White Cliffs of the Mississippi

East Baton Rouge Parish, Louisiana
July 2010
Oil on canvas
36 x 54 in. (91.4 x 137.2 cm)

Private collection

One of the very last stops Bartram made on the western leg of his travels was to investigate the high and very conspicuous bluffs along this lower stretch of the Mississippi River. Undoubtedly an impressive sight compared to the relatively low banks downstream, the White Cliffs, also called the Painted Bluffs, stretched for a considerable distance along the east bank of the river in 1775. Still prominent 88 years later, this same bluff formation, with its commanding view of the river, was the ill-fated setting for the Civil War Siege of Port Hudson.
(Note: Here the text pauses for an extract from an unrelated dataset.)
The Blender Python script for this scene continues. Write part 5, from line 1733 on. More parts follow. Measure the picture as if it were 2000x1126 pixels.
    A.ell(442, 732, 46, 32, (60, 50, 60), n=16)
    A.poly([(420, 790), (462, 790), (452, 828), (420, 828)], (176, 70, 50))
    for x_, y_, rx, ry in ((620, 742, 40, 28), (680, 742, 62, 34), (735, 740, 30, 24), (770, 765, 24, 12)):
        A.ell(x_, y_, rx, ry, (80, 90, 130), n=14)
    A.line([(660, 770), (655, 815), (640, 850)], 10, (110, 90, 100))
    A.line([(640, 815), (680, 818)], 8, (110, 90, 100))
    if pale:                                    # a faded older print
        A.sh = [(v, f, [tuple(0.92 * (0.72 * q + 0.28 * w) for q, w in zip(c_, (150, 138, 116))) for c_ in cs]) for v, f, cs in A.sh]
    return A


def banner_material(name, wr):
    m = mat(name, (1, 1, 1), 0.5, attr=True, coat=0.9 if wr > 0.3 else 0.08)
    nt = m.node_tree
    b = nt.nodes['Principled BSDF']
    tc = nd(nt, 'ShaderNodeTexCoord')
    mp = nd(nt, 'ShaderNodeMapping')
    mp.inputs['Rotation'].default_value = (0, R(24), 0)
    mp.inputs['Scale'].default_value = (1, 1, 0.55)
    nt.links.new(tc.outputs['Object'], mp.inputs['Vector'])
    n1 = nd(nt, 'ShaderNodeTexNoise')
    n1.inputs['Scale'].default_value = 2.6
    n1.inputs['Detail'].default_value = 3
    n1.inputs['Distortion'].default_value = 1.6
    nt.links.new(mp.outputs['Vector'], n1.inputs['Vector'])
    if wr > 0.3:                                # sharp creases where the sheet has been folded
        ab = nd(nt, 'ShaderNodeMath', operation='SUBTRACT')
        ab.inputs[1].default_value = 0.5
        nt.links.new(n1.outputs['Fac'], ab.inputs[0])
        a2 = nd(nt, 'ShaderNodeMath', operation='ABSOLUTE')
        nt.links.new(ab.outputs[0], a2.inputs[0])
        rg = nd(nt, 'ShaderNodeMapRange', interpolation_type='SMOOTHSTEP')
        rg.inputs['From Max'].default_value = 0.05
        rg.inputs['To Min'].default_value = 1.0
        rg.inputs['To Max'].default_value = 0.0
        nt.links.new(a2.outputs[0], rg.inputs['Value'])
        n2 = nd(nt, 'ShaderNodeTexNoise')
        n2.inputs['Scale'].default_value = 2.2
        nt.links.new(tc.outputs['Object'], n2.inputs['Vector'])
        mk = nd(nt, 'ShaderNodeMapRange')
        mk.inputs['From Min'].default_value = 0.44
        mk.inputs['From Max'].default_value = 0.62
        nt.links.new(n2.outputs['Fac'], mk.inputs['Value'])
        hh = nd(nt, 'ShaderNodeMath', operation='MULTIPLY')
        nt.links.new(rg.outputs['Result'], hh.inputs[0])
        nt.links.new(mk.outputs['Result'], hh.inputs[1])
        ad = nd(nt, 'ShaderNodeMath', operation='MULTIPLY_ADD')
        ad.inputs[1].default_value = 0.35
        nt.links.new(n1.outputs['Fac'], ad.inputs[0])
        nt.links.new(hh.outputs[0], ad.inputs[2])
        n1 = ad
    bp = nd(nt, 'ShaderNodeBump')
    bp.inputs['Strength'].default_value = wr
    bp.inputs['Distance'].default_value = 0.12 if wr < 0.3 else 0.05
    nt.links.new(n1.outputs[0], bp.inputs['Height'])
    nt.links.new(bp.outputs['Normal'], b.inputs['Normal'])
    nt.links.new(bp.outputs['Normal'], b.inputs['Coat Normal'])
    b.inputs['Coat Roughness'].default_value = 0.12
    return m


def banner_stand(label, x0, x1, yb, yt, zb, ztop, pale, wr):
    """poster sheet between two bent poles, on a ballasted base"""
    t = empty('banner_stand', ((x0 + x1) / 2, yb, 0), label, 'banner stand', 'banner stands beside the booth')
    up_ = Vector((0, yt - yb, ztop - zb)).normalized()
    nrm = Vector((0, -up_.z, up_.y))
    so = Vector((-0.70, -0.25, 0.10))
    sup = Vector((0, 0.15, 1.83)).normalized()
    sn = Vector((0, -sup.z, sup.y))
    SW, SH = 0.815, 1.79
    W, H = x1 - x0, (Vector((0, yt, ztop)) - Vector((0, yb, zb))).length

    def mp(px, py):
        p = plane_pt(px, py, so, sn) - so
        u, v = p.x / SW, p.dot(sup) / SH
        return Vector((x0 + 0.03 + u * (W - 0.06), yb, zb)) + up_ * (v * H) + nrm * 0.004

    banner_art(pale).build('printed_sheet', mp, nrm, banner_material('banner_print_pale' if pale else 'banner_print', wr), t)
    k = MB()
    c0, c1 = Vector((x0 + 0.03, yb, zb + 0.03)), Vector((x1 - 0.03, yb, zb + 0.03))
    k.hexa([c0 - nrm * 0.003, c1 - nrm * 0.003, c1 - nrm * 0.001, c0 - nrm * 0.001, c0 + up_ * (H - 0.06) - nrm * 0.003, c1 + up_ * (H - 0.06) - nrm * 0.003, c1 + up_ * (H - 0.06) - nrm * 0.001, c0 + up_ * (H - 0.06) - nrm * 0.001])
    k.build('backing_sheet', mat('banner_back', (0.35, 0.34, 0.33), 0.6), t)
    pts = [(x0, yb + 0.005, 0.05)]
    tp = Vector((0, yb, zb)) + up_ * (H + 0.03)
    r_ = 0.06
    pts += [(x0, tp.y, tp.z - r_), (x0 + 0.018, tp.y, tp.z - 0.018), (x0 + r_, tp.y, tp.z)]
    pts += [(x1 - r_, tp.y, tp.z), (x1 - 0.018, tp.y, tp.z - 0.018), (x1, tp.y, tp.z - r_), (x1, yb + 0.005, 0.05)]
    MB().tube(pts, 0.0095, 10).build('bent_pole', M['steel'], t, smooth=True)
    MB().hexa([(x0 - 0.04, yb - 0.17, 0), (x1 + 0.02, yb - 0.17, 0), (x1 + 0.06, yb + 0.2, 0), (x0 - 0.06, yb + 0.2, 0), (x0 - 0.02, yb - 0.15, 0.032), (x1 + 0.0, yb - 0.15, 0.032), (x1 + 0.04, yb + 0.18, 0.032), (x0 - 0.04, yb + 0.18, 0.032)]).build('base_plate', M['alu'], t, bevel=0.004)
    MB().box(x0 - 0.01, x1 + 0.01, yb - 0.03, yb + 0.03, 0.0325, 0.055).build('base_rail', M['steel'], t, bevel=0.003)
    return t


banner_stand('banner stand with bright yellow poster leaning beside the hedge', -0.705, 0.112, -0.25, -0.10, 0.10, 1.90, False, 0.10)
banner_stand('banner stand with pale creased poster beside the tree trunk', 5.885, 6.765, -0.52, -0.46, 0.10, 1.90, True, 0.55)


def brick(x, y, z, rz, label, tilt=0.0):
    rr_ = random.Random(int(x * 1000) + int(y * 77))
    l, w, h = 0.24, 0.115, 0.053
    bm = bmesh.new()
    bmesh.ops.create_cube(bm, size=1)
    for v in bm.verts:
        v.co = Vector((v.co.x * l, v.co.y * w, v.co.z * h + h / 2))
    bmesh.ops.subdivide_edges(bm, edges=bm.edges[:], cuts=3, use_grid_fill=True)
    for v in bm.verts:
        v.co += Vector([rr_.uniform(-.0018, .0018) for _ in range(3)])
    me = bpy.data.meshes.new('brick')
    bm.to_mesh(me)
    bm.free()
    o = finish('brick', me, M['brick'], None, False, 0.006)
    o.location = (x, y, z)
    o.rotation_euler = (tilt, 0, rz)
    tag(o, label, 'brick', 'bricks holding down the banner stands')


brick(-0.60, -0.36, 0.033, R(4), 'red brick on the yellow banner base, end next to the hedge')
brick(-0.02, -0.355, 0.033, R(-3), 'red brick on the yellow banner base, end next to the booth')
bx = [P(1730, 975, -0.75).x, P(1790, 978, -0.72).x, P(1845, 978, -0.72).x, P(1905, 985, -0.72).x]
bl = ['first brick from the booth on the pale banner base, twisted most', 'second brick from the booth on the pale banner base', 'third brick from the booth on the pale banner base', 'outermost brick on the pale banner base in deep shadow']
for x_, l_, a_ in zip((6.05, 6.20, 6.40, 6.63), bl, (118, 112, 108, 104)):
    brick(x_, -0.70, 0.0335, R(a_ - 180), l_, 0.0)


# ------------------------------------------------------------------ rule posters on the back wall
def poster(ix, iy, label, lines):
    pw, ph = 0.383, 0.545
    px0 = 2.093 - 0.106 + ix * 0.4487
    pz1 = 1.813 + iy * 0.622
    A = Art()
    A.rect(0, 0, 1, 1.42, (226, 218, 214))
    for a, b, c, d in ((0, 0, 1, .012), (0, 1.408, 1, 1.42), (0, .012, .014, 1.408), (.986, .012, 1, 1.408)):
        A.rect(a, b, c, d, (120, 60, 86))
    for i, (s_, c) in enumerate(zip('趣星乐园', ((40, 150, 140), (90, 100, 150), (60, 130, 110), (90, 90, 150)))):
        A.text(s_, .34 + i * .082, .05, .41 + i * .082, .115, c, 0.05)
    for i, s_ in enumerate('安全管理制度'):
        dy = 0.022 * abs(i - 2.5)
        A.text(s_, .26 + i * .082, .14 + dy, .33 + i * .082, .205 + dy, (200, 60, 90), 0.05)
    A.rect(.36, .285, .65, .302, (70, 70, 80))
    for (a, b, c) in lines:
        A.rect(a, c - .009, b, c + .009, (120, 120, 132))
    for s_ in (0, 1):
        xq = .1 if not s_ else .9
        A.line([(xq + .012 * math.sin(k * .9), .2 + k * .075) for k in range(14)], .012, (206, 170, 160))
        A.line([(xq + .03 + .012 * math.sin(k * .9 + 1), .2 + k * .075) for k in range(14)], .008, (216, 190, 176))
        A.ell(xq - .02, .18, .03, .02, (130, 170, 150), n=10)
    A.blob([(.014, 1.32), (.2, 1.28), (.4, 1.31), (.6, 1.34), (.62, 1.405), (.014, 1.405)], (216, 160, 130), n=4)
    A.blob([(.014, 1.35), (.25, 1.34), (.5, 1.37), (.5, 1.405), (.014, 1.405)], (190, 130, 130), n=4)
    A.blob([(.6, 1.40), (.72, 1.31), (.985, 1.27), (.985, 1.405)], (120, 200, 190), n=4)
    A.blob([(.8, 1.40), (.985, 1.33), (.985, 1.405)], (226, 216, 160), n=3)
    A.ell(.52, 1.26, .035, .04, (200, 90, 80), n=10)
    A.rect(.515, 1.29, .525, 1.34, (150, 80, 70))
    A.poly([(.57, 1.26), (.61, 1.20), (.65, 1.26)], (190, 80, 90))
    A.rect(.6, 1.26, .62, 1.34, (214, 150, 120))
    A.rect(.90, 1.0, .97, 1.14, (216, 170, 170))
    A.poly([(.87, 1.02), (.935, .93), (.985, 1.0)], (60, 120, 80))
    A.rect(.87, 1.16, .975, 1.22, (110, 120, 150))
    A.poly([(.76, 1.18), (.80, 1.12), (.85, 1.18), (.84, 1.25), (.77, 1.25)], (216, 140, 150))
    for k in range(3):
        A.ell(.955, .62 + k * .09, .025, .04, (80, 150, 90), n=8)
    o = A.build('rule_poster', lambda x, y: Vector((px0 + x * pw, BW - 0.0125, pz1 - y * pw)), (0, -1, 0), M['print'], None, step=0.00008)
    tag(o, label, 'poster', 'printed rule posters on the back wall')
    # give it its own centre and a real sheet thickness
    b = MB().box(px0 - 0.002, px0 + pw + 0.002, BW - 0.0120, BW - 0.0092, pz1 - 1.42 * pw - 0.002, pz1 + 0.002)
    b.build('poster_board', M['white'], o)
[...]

Both sides suffered thousands of casualties before the fortified bluffs were surrendered. On visiting the site of the battle today, it’s hard to imagine those past landscapes. Over the centuries the river has meandered a few miles southward, isolating the historic bluffs and the remnants of their port towns deep inside a reforested landscape.

However, just downstream from the historic battlefield and the massive paper mill that straddles it, the geological formation known as the Port Hickey Terrace that makes up the bluffs still expresses itself at the river’s edge. On visiting this location I was astounded to find chalky bluffs that so neatly fit Bartram’s description. Not only were there the “stratas of clay, marle and chalk, of all colours, as brown, red, yellow, white, blue and purple,” as he described, but I also found what appeared to be ancient roots or branches emerging from the purplish clay layers near the water’s edge. I couldn’t help but wonder if this was the same level of strata in which Bartram observes the stumps of ancient trees “cut off and overwhelmed by the various strata of earth, which now rise near one hundred feet above.” Upon that observation, and thinking ahead of his time, Bartram mused that an explanation for this phenomenon would be “perhaps not easily developed.” Almost in response to those musings on fluvial geomorphology, 61 years later geologist Sir Charles Lyell, a friend of Charles Darwin, was inspired by Bartram’s observations to visit the White Cliffs as he developed his own theories of geology.

More recent scientific studies from the Port Hickey Terrace formation, including the very bluff depicted in this painting, have helped delineate the Pleistocene origins of the White Cliffs and indeed the geologic and paleobotanical history of the entire lower Mississippi Delta.

Studio painting – July.

Appears in: “The Attention of a Traveller”: Essays on William Bartram’s Travels and Legacy, University of Alabama Press, 2022, ed. Kathryn Braund.